Back in the '80s I lived in a suburban neighborhood with plenty of various-aged children, including the occasional teenaged hooligan. I got into the practice of having two pumpkins outside on the appointed night. I did this for ten years.
Recipe: carve both pumpkins well in advance. Sufficiently so that they were all-but-rotten gooey shells by Halloween.
() Place one pumpkin at ground level on the porch. An easy target for those inclined to kick it. Keep illuminated with candle.
() Place the second pumpkin on a piece of cardboard and, using fishing line, hang from a tree branch that extends near the sidewalk. An easy target for those inclined to whack it. Keep illuminated with candle.
() Sit near a darkened window and have two bottles of chilled champagne close by. Waiting…waiting…waiting.
To be honest I only saw a pumpkin get whacked once, and it was a disappointment. But by next morning both pumpkins were usually destroyed.
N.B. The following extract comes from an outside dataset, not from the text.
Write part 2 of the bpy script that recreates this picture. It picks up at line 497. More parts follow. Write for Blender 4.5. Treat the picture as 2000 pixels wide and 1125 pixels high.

In my much younger days I placed a “scarecrow” kind of figure in a chair on the dimly lit front porch. A pair of pants and shirt stuffed with dry leaves or straw and plastic mask over a paper bag filled with leaves for the head and a hat. It was pretty obviously not a real person. But then I tied some fishing line to one of the wrists and ran it up through a screw eye in the porch ceiling and then to a nearby window. The trick or treaters would just about jump out of their costumes when I raised the hand as they neared the door.
In my trick or treating days a neighbor’s house had a similarly placed “scarecrow” figure in a chair on the porch, also obviously not a real person. But when I walked passed it going to ring the doorbell, one of its arms slipped off the arm of the chair and dangled at its side. I jumped a little but realized I must have bumped it walking past it. Then, when I rang the bell, it stood up and silently walked up next to me, just staring at me while I waited for my candy. It continued to stand there, turning to keep facing me as I walked back to the porch steps, at which point it roared and ran two or three steps toward me. I ran back to the street, it sat back down and waited for the next victim, who was much younger and ran crying back to his mother.